As the international scrap market starts a new week, a deal to Turkey done on Friday, May 9, has been confirmed, increasing deep sea scrap prices further by a slight margin.
The booking was done by a Marmara-based Turkish steel producer for ex-St. Petersburg HMS I/II 80:20 scrap at $340/mt CFR, with bonus grade at $360/mt CFR. This price is $2.5/mt higher than the previous level anticipated for ex-Baltic deals following the ex-US transactions done last week. As a result, in addition to the change in SteelOrbis’ reference price for ex-Baltic HMS I/II 80:20 scrap, the ex-US price for the same grade has increased to $340/mt CFR. Ex-Europe scrap prices are now expected to indicate a slow uptrend, while the euro-US dollar exchange rate at 1.11 may also be more favorable to European sellers.
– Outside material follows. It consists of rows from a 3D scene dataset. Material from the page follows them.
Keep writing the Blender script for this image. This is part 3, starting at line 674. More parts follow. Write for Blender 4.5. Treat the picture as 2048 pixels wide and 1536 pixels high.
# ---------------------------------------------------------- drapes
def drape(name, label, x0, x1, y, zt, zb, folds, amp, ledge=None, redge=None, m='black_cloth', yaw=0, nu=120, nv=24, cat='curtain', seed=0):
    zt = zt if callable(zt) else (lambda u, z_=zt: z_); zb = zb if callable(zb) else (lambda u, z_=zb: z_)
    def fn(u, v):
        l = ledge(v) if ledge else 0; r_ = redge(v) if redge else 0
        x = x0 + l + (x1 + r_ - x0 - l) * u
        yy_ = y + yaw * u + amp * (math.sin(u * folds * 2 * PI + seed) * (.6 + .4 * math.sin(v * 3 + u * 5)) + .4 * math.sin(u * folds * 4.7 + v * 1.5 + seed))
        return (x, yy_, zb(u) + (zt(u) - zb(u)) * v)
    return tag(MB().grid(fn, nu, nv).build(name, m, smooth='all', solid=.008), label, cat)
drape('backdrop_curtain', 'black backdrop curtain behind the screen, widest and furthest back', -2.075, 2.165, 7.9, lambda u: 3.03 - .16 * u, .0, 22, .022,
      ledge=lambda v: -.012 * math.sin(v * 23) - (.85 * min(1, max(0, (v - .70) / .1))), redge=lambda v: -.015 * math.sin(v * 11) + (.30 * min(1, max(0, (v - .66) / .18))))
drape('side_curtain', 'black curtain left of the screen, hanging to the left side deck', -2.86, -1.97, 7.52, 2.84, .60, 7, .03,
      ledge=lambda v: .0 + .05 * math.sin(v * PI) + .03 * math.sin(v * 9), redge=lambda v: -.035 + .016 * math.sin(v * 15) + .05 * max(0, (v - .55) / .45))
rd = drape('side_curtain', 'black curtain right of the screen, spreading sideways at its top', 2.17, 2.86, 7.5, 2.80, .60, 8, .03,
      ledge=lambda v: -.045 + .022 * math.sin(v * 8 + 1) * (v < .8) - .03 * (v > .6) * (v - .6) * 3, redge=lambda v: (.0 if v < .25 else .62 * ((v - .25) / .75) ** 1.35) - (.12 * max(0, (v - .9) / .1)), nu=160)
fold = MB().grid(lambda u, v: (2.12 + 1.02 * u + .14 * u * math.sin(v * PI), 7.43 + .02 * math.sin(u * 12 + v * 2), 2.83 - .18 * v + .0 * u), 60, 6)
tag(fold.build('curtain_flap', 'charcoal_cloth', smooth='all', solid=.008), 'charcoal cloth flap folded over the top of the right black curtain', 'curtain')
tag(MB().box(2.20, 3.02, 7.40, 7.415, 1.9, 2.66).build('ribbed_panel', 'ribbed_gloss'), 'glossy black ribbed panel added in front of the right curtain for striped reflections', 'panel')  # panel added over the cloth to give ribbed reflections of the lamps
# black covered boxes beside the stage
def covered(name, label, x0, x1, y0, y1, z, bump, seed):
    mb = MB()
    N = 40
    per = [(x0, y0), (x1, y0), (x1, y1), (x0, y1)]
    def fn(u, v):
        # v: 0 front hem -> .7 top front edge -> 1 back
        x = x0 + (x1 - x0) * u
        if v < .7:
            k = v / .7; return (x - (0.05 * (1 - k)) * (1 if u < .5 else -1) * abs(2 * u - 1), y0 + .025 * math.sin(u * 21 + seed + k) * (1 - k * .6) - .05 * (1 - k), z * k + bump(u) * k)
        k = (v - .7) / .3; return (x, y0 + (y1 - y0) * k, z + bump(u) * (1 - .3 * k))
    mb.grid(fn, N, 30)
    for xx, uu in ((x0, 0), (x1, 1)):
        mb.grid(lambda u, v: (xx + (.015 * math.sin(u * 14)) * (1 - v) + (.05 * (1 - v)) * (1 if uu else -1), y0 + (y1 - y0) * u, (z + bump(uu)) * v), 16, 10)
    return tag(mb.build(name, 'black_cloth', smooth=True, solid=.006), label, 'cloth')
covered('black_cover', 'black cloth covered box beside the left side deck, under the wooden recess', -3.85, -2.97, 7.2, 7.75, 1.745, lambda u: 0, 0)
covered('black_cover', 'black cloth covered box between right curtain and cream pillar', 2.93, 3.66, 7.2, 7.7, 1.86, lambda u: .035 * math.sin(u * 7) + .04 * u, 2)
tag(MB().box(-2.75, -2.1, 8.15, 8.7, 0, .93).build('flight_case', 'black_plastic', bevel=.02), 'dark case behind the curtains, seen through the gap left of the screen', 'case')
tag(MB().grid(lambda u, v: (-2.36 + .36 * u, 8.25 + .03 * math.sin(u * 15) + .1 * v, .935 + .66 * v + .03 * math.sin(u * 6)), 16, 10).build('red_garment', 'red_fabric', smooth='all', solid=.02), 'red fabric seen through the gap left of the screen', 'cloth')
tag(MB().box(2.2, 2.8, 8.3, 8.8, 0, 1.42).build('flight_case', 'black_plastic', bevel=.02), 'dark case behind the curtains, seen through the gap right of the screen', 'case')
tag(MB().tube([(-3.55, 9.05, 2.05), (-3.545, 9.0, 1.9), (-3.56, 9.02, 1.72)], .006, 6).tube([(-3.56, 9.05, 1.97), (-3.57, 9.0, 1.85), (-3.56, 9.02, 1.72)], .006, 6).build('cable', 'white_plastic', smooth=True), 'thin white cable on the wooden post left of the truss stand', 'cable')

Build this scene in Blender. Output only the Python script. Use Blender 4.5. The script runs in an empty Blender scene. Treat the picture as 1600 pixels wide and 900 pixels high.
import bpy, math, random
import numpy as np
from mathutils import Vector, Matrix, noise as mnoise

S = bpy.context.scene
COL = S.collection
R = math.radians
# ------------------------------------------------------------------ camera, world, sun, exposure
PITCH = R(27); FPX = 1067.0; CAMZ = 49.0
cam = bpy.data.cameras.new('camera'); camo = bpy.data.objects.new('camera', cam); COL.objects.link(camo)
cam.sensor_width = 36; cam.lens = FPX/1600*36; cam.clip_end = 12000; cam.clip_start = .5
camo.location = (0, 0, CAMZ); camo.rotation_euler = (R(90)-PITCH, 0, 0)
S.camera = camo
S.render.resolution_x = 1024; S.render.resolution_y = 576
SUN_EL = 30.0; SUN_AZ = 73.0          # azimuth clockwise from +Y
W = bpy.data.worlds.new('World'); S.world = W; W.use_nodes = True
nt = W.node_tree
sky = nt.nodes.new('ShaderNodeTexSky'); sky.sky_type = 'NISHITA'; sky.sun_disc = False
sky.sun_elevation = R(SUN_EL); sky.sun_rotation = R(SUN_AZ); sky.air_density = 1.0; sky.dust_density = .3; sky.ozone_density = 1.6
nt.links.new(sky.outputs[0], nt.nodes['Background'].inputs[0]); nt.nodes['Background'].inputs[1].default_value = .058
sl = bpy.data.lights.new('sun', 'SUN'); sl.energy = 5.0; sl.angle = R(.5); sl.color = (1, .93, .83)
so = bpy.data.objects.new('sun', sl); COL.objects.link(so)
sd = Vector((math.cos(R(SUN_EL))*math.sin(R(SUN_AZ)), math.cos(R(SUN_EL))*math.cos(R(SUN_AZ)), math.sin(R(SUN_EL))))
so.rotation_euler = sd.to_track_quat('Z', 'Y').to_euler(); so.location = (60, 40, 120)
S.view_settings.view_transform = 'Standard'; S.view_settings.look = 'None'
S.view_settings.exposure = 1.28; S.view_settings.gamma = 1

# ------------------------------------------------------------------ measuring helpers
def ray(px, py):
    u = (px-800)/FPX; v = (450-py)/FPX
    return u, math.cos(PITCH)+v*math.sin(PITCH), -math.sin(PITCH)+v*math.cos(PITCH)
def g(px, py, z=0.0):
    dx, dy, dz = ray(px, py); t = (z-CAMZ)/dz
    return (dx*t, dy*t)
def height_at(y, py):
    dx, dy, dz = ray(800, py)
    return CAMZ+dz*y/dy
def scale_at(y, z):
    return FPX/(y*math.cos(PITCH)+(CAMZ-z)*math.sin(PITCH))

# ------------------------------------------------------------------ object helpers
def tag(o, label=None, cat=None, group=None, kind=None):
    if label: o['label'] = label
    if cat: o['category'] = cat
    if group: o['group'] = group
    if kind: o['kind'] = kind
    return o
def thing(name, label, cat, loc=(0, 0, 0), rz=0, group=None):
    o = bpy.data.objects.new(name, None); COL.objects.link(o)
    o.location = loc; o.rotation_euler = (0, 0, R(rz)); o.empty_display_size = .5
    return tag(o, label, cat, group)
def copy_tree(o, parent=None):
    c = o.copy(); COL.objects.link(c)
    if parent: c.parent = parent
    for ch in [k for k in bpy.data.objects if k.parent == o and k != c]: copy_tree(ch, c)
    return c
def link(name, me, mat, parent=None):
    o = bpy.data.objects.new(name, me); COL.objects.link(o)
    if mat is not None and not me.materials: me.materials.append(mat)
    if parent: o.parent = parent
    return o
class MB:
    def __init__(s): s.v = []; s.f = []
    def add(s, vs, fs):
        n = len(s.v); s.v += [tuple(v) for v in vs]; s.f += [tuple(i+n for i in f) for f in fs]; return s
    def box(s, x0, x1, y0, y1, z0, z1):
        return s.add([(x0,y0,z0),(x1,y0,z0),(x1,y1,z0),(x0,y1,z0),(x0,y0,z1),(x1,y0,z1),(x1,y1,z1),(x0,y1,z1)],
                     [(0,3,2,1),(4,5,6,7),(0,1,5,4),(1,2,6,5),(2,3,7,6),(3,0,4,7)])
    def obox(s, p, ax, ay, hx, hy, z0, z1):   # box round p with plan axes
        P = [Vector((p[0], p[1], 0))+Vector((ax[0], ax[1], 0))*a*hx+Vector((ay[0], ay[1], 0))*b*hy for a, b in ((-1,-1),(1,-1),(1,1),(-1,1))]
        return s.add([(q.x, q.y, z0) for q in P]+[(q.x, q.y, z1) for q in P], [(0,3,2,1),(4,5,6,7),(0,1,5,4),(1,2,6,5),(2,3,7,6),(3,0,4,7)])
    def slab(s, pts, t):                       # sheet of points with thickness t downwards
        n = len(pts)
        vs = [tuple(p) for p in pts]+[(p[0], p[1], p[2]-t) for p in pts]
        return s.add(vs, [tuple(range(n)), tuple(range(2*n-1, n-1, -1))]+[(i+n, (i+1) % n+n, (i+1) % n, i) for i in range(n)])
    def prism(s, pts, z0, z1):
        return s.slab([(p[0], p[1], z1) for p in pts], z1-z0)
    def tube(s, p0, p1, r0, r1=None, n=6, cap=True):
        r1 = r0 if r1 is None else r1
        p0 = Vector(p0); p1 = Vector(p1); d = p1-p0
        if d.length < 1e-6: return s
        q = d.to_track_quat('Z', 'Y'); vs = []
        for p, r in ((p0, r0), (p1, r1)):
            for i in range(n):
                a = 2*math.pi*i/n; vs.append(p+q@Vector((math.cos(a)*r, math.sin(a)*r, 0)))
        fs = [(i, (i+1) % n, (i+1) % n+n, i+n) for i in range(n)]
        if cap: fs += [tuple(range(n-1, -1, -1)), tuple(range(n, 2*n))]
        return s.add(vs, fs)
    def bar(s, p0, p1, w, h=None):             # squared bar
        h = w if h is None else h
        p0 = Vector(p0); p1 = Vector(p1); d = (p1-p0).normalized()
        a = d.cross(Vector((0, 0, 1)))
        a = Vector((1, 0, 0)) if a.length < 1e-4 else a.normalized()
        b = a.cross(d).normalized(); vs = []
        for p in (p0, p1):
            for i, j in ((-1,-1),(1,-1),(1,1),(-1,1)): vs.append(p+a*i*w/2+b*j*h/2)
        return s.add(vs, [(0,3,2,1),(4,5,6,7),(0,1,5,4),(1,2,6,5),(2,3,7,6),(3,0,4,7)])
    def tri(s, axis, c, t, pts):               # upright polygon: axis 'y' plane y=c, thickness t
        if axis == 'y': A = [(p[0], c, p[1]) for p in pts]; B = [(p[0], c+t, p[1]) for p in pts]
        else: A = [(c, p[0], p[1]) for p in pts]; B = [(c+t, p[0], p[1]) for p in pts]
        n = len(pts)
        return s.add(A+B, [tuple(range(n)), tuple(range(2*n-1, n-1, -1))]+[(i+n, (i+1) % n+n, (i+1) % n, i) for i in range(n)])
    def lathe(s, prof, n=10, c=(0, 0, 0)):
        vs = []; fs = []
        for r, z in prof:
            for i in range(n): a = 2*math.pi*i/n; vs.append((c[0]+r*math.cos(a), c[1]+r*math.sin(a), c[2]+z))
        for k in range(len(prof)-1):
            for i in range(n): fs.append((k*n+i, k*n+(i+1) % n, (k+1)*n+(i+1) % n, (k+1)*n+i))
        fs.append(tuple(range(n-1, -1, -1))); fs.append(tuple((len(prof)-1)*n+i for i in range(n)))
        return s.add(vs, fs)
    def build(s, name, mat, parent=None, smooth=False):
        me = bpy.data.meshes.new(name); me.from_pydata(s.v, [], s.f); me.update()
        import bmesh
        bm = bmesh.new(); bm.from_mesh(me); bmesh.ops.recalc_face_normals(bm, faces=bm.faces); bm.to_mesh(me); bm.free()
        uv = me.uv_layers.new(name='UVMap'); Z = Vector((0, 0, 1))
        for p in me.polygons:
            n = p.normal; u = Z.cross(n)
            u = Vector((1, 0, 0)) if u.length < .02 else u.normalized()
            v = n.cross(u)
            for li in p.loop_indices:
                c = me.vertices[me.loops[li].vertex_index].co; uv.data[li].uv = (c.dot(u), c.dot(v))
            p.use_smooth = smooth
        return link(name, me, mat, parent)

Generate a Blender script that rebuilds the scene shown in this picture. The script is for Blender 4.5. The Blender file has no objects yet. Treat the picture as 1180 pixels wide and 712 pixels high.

Another deal has surfaced today, May 12, which was transacted earlier than the ex-St. Petersburg. The ex-Netherlands booking in question was done by an Iskenderun-based producer at $334/mt CFR for HMS I/II 80:20 scrap. Market sources report that this deal may have been done on Monday or Tuesday last week.
Turkey’s import scrap market is expected to remain lively this week. Once again, market sources report that the number of offers may be higher than the number of buyers, limiting the upward trend of prices. “Turkish mills are maintaining their composed stance. We have not seen them back in full force in the market since May started,” a scrap seller commented. Turkish mills have started the week with price increases for local rebar sales. Although this upward push on prices has been met with resistance from buyers in past weeks, it nevertheless has slowly but surely been gaining some success. Meanwhile, the global markets have rebounded after the US and Chinese governments reached a deal in reducing the retaliatory tariffs they had imposed on each other, following a series of negotiations in Geneva, Switzerland. Consequently, the US and China will roll back their tariffs on each other from 145 percent to 30 percent and from 125 percent to 10 percent, respectively, for an initial 90 days beginning on May 14.